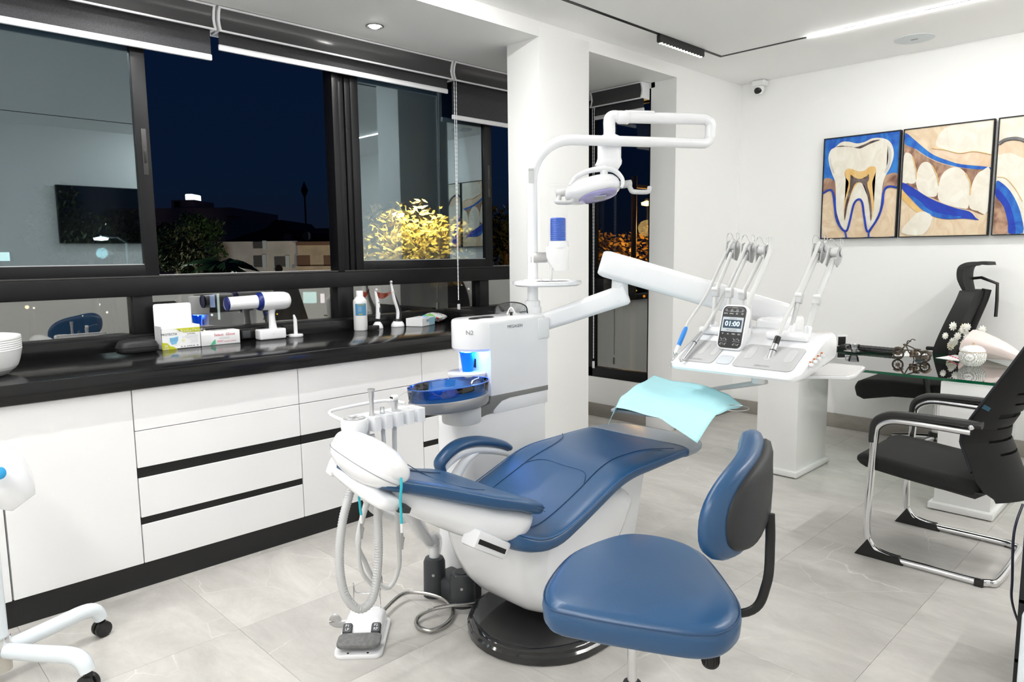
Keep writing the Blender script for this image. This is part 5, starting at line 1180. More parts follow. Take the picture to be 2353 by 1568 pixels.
for k in range(5):
    a = R(20)+k*2*pi/5; d = V((cos(a), sin(a), 0))
    tube('leg', [V((XO, ym, .1))+d*.03, V((XO, ym, .09))+d*.16, V((XO, ym, .075))+d*.27], [.022, .018, .014], CHR, oc, 10)
    c = V((XO, ym, .032))+d*.275; s_ = V((-d.y, d.x, 0)); cyl('wheel', c-s_*.022, c+s_*.022, .03, BPL, oc, 16, .004)
for s in (-1, 1):
    tube('arm_post', [(XO+s*.27, 1.4, zt_-.08), (XO+s*.285, 1.42, zt_+.05), (XO+s*.285, 1.45, zt_+.17)], .018, BPL, oc, 8, 3, flat=(1, 1.8, (0, 1, 0)))
    box('armrest', (XO+s*.285-.04, 1.32, zt_+.165), (XO+s*.285+.04, 1.58, zt_+.195), BMAT, oc, .012)
# ================================================================== whitening lamp trolley at the left
LB = M('pale_blue_white', (.78, .84, .88), .25, coat=.3)
tp = V((.35, 2.84, 0)); tw = thing('whitening_lamp_trolley', 'white wheeled stand with a cone lamp head at the left edge', 'lamp stand', tp)
cyl('post', tp+V((0, 0, .12)), tp+V((0, 0, .78)), .028, LB, tw, 24)
cyl('collar', tp+V((0, 0, .1)), tp+V((0, 0, .16)), .034, CHR, tw, 24, .003); cyl('post_foot', tp+V((0, 0, .04)), tp+V((0, 0, .105)), .032, M('cream', (.6, .57, .5), .4), tw, 20)
for (ex, ey) in ((.675, 2.92), (.54, 2.56), (.05, 3.1), (.05, 2.6)):
    e_ = V((ex, ey, 0)); d = (e_-tp).normalized()
    tube('leg', [tp+V((0, 0, .11))+d*.03, tp+(e_-tp)*.5+V((0, 0, .115)), tp+(e_-tp)*.82+V((0, 0, .12)), tp+(e_-tp)*.95+V((0, 0, .105)), e_+V((0, 0, .07))], [.026, .027, .027, .026, .024], LB, tw, 14, 4)
    s_ = V((-d.y, d.x, 0))
    for q in (-.013, .013): cyl('wheel', e_+s_*(q-.009)+V((0, 0, .03)), e_+s_*(q+.009)+V((0, 0, .03)), .03, BPL, tw, 18, .004)
    box('caster_fork', (ex-.012, ey-.012, .03), (ex+.012, ey+.012, .09), BPL, tw, .003)
tube('neck', [tp+V((0, 0, .76)), tp+V((-.03, .02, .84)), tp+V((-.02, .0, .9)), tp+V((-.005, -.01, .87))], .02, LB, tw, 12, 5)
h0, h1 = at(-40, 1060, 'y', 2.8), at(55, 1155, 'y', 2.74); dh = (h1-h0).normalized()
q = V((0, 0, 1)).rotation_difference(dh).to_matrix().to_4x4(); L = (h1-h0).length
lpf = [(q_.x, q_.y) for q_ in smoothpts([(.001, -.07, 0), (.045, -.055, 0), (.078, -.01, 0), (.088, L*.3, 0), (.078, L*.6, 0), (.055, L*.88, 0), (.04, L, 0)], 6)]
lathe('lamp_head', [(0, -.07)]+lpf+[(.035, L), (.033, L-.006), (0, L-.008)], h0, WPL, tw, 40, q, 60)
lathe('lens', [(0, 0), (.028, 0), (.027, .002), (0, .003)], h0+dh*(L-.007), M('lens_glass', (.35, .4, .45), .05, .5), tw, 24, q)
bc_ = at(-2, 1088, 'y', 2.66); lathe('blue_button', [(0, -.012), (.02, -.01), (.02, .002), (.015, .006), (0, .006)], bc_, M('button_blue', (.03, .35, .7), .3), tw, 24, V((0, 0, 1)).rotation_difference(V((.3, -.9, .25)).normalized()).to_matrix().to_4x4())
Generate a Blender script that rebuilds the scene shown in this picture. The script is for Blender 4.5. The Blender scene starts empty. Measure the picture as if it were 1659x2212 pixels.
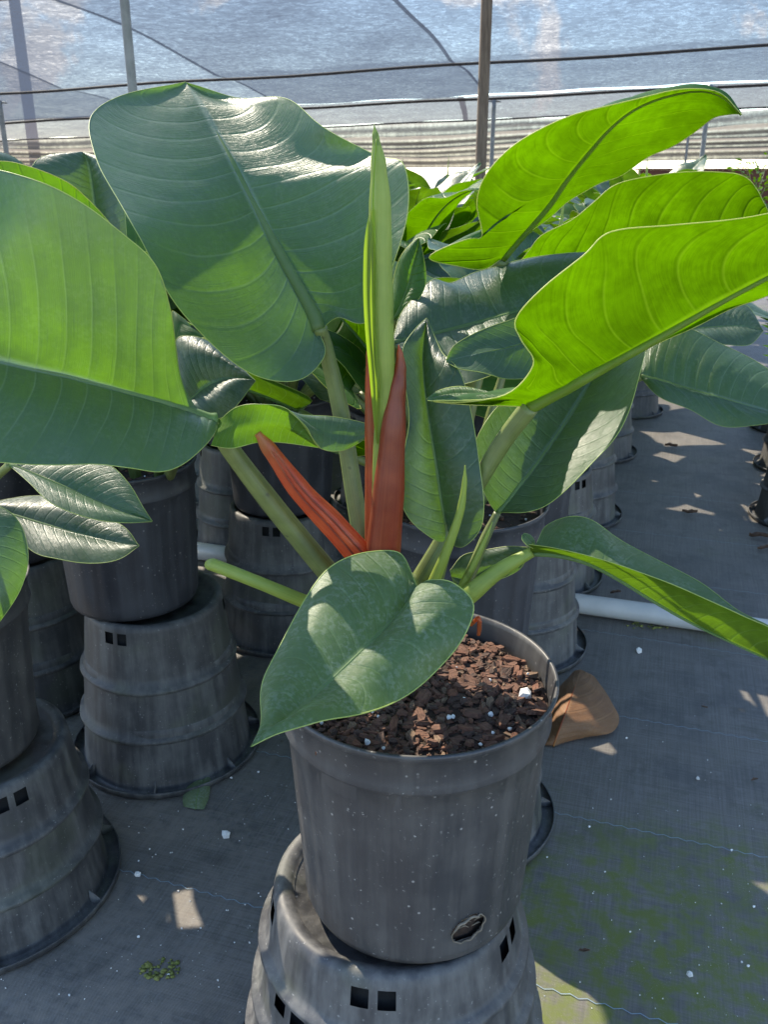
import bpy, bmesh, math, random
from mathutils import Vector, Matrix, noise
R = math.radians
sc = bpy.context.scene
COL = sc.collection

# ------------------------------------------------------------------ camera, sky, sun, exposure
CAM_H, TILT, F, CX, CY = 1.08, R(21.04), 1900.0, 829.5, 1106.0
cam_d = bpy.data.cameras.new('camera'); cam = bpy.data.objects.new('camera', cam_d); COL.objects.link(cam)
cam.location = (0, 0, CAM_H); cam.rotation_euler = (R(90) - TILT, 0, 0)
cam_d.sensor_fit = 'VERTICAL'; cam_d.sensor_height = 24; cam_d.lens = F / 2212 * 24
cam_d.clip_start = .02; cam_d.clip_end = 3000
cam_d.dof.use_dof = True; cam_d.dof.focus_distance = .86; cam_d.dof.aperture_fstop = 16
sc.camera = cam
SUN_AZ, SUN_EL = -40.0, 43.0          # degrees, azimuth from +Y (minus = to the left)
w = bpy.data.worlds.new('World'); sc.world = w; w.use_nodes = True
SUN_STRENGTH, SKY_STRENGTH, EXPOSURE = 4.8, 0.15, 1.75
sl = bpy.data.lights.new('sun', 'SUN'); sl.energy = SUN_STRENGTH; sl.angle = R(.5); sl.color = (1, .89, .72)
so = bpy.data.objects.new('sun', sl); COL.objects.link(so)
sd = Vector((math.sin(R(SUN_AZ)) * math.cos(R(SUN_EL)), math.cos(R(SUN_AZ)) * math.cos(R(SUN_EL)), math.sin(R(SUN_EL))))
so.rotation_euler = sd.to_track_quat('Z', 'Y').to_euler(); so.location = (-9, 6, 9)
vs = sc.view_settings; vs.view_transform = 'Standard'; vs.look = 'None'; vs.exposure = EXPOSURE; vs.gamma = 1
vs.use_curve_mapping = False
sc.render.engine = 'CYCLES'
cy = sc.cycles; cy.use_denoising = True; cy.max_bounces = 10; cy.diffuse_bounces = 5; cy.transmission_bounces = 6
cy.transparent_max_bounces = 16; cy.sample_clamp_indirect = 6

# ------------------------------------------------------------------ node helpers
class NT:
    def __init__(s, tree): s.t = tree; s.n = tree.nodes; s.l = tree.links
    def new(s, ty, ins=None, **props):
        nd = s.n.new(ty)
        for k, v in props.items(): setattr(nd, k, v)
        for k, v in (ins or {}).items():
            sock = nd.inputs[k]
            if isinstance(v, bpy.types.NodeSocket): s.l.new(v, sock)
            else: sock.default_value = v
        return nd
    def math(s, op, a, b=0.0, c=0.0, clamp=False):
        nd = s.new('ShaderNodeMath', {0: a, 1: b, 2: c}, operation=op); nd.use_clamp = clamp; return nd.outputs[0]
    def mix(s, f, a, b):
        nd = s.n.new('ShaderNodeMix'); nd.data_type = 'RGBA'
        for i, v in ((0, f), (6, a), (7, b)):
            if isinstance(v, bpy.types.NodeSocket): s.l.new(v, nd.inputs[i])
            else: nd.inputs[i].default_value = v if not isinstance(v, tuple) else (*v[:3], 1)
        return nd.outputs[2]
    def ramp(s, v, lo, hi, clamp=True):
        nd = s.new('ShaderNodeMapRange', {0: v, 1: lo, 2: hi}, interpolation_type='SMOOTHSTEP'); return nd.outputs[0]
    def noise(s, vec, scale, detail=3, rough=.55, dist=0):
        return s.new('ShaderNodeTexNoise', {'Vector': vec, 'Scale': scale, 'Detail': detail, 'Roughness': rough, 'Distortion': dist}).outputs[0]
    def xyz(s, vec): return s.new('ShaderNodeSeparateXYZ', {0: vec}).outputs
    def comb(s, x=0.0, y=0.0, z=0.0): return s.new('ShaderNodeCombineXYZ', {0: x, 1: y, 2: z}).outputs[0]
    def bump(s, h, st=.3, d=.01): return s.new('ShaderNodeBump', {'Height': h, 'Strength': st, 'Distance': d}).outputs[0]
def mat(name):
    m = bpy.data.materials.new(name); m.use_nodes = True; m.node_tree.nodes.clear()
    nt = NT(m.node_tree); return m, nt, nt.new('ShaderNodeOutputMaterial')
def c4(c): return (*c, 1)
def principled(nt, col, rough=.5, normal=None, spec=.5):
    ins = {'Base Color': col if isinstance(col, bpy.types.NodeSocket) else c4(col), 'Roughness': rough, 'Specular IOR Level': spec}
    if normal is not None: ins['Normal'] = normal
    return nt.new('ShaderNodeBsdfPrincipled', ins).outputs[0]
def simple(name, a, b, scale=30, rough=.6, bump=.2, stretch=(1, 1, 1)):
    m, nt, out = mat(name)
    tc = nt.new('ShaderNodeTexCoord').outputs['Object']
    mp = nt.new('ShaderNodeMapping', {'Vector': tc, 'Scale': stretch}).outputs[0]
    n = nt.noise(mp, scale, 5, .6)
    col = nt.mix(nt.ramp(n, .3, .7), a, b)
    nt.l.new(principled(nt, col, rough, nt.bump(n, bump, .004)), out.inputs[0])
    return m

# world: clear sky with low cumulus near the horizon
wt = NT(w.node_tree); wt.n.clear()
sky = wt.new('ShaderNodeTexSky', sky_type='NISHITA', sun_disc=False, sun_elevation=R(SUN_EL), sun_rotation=R(SUN_AZ), air_density=1.0, dust_density=.4, ozone_density=2.2)
g = wt.new('ShaderNodeTexCoord').outputs['Generated']
def cloud_mask():
    n = wt.noise(g, 9, 8, .6, .3)
    big = wt.noise(g, 2.6, 2, .5)
    z = wt.xyz(g)[2]
    band = wt.math('MULTIPLY', wt.ramp(z, .0, .05), wt.math('SUBTRACT', 1.0, wt.ramp(z, .10, .30)))
    dens = wt.math('ADD', wt.math('MULTIPLY', n, .75), wt.math('MULTIPLY', big, .6))
    k = wt.math('MULTIPLY', wt.ramp(dens, .735, .80), band)
    return k
ck = cloud_mask()
lum = wt.mix(ck, sky.outputs[0], (8.5, 8.2, 7.7))
bg = wt.new('ShaderNodeBackground', {'Color': lum, 'Strength': SKY_STRENGTH})
wo = wt.new('ShaderNodeOutputWorld'); wt.l.new(bg.outputs[0], wo.inputs[0])

# ------------------------------------------------------------------ object helpers
def tag(o, label=None, cat=None, group=None, kind=None):
    for k, v in (('label', label), ('category', cat), ('group', group), ('kind', kind)):
        if v: o[k] = v
    return o
def empty(name, loc, rz=0):
    o = bpy.data.objects.new(name, None); COL.objects.link(o); o.location = loc; o.rotation_euler = (0, 0, rz); o.empty_display_size = .05
    return o
def obj(name, me, parent=None):
    o = bpy.data.objects.new(name, me); COL.objects.link(o)
    if parent is not None:
        o.parent = parent
    return o
def mesh(name, verts, faces, mats, smooth=True, fm=None, uvs=None):
    me = bpy.data.meshes.new(name); me.from_pydata([tuple(v) for v in verts], [], faces)
    for m in (mats if isinstance(mats, (list, tuple)) else [mats]): me.materials.append(m)
    if fm: me.polygons.foreach_set('material_index', fm)
    if smooth: me.polygons.foreach_set('use_smooth', [True] * len(me.polygons))
    if uvs:
        ul = me.uv_layers.new(name='UVMap')
        li = [0] * len(me.loops); me.loops.foreach_get('vertex_index', li)
        ul.data.foreach_set('uv', [c for i in li for c in uvs[i]])
    me.update(); return me
KIDS = {}
def copy_tree(o, parent=None):
    c = o.copy(); COL.objects.link(c)
    if parent is not None: c.parent = parent; c.matrix_parent_inverse = o.matrix_parent_inverse.copy()
    for ch in o.children: copy_tree(ch, c)
    return c
def P(px, py, Y):
    """world point seen at display pixel (px, py) of a 1659 x 2212 view, at horizontal distance Y"""
    yc = (CY - py) / F; d = Y / (math.cos(TILT) + yc * math.sin(TILT))
    return Vector(((px - CX) / F * d, Y, CAM_H + d * (yc * math.cos(TILT) - math.sin(TILT))))
def depth(p): return p.y * math.cos(TILT) - (p.z - CAM_H) * math.sin(TILT)
def G(px, py):
    yc = (CY - py) / F; d = CAM_H / (math.sin(TILT) - yc * math.cos(TILT))
    return Vector(((px - CX) / F * d, d * (math.cos(TILT) + yc * math.sin(TILT)), 0))
def cr(pts, t):
    """Catmull-Rom through a list of Vectors, t in 0..1"""
    n = len(pts) - 1; x = min(max(t, 0), 1) * n; i = min(int(x), n - 1); u = x - i
    a, b = pts[i], pts[i + 1]
    p0 = pts[i - 1] if i else a * 2 - b
    p3 = pts[i + 2] if i + 2 <= n else b * 2 - a
    return .5 * ((2 * a) + (b - p0) * u + (2 * p0 - 5 * a + 4 * b - p3) * u * u + (3 * a - p0 - 3 * b + p3) * u ** 3)
def crs(vals, t):
    n = len(vals) - 1; x = min(max(t, 0), 1) * n; i = min(int(x), n - 1); u = x - i; u = u * u * (3 - 2 * u)
    return vals[i] * (1 - u) + vals[i + 1] * u
def tube_data(pts, rads, segs=10, n=None, ell=1.0, groove=0.0, cap=True):
    n = n or max(6, (len(pts) - 1) * 6)
    V, Fc, UV = [], [], []
    prev = None
    for i in range(n + 1):
        t = i / n; p = cr(pts, t); q = cr(pts, min(t + .01, 1)) - cr(pts, max(t - .01, 0)); q.normalize()
        if prev is None:
            ref = Vector((0, -1, .2)) if abs(q.y) < .9 else Vector((0, 0, 1))
            prev = (ref - q * ref.dot(q)).normalized()
        a = (prev - q * prev.dot(q)).normalized(); prev = a; b = q.cross(a)
        r = crs(rads, t)
        for k in range(segs):
            th = 2 * math.pi * k / segs
            rr = r * (1 - groove * max(0, math.cos(th - .5)) ** 8)
            V.append(p + a * (math.cos(th) * rr * ell) + b * (math.sin(th) * rr)); UV.append((k / segs, t))
    for i in range(n):
        for k in range(segs):
            k2 = (k + 1) % segs
            Fc.append((i * segs + k, i * segs + k2, (i + 1) * segs + k2, (i + 1) * segs + k))
    if cap:
        Fc.append(tuple(range(segs))[::-1]); Fc.append(tuple(range(n * segs, (n + 1) * segs)))
    return V, Fc, UV
def tube(name, pts, rads, m, parent=None, **k):
    V, Fc, UV = tube_data(pts, rads, **k)
    return obj(name, mesh(name, V, Fc, m, uvs=UV), parent)
def lathe_data(prof, segs, holes=(), wob=None):
    V, Fc = [], []
    for i, (r, z) in enumerate(prof):
        for k in range(segs):
            th = 2 * math.pi * k / segs; rr = r + (wob(th, z, r) if wob else 0)
            V.append(Vector((rr * math.cos(th), rr * math.sin(th), z)))
    for i in range(len(prof) - 1):
        for k in range(segs):
            if any(h[2] <= i < h[3] and h[0] <= k < h[1] for h in holes): continue
            k2 = (k + 1) % segs
            Fc.append((i * segs + k, i * segs + k2, (i + 1) * segs + k2, (i + 1) * segs + k))
    return V, Fc
def boxes(lst):
    V, Fc = [], []
    for (x0, y0, z0, x1, y1, z1) in lst:
        b = len(V)
        V += [Vector(v) for v in ((x0, y0, z0), (x1, y0, z0), (x1, y1, z0), (x0, y1, z0), (x0, y0, z1), (x1, y0, z1), (x1, y1, z1), (x0, y1, z1))]
        Fc += [tuple(b + i for i in f) for f in ((3, 2, 1, 0), (4, 5, 6, 7), (0, 1, 5, 4), (1, 2, 6, 5), (2, 3, 7, 6), (3, 0, 4, 7))]
    return V, Fc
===
Aim of the exercise:
Using the entries above, repeat exactly the lines from the one with "Generate a Blender" to the one with "COL = sc.collection", both included, and leave the pictures behind.

Task result:
Generate a Blender script that rebuilds the scene shown in this picture. The script is for Blender 4.5. The Blender scene starts empty. Measure the picture as if it were 1659x2212 pixels.
import bpy, bmesh, math, random
from mathutils import Vector, Matrix, noise
R = math.radians
sc = bpy.context.scene
COL = sc.collection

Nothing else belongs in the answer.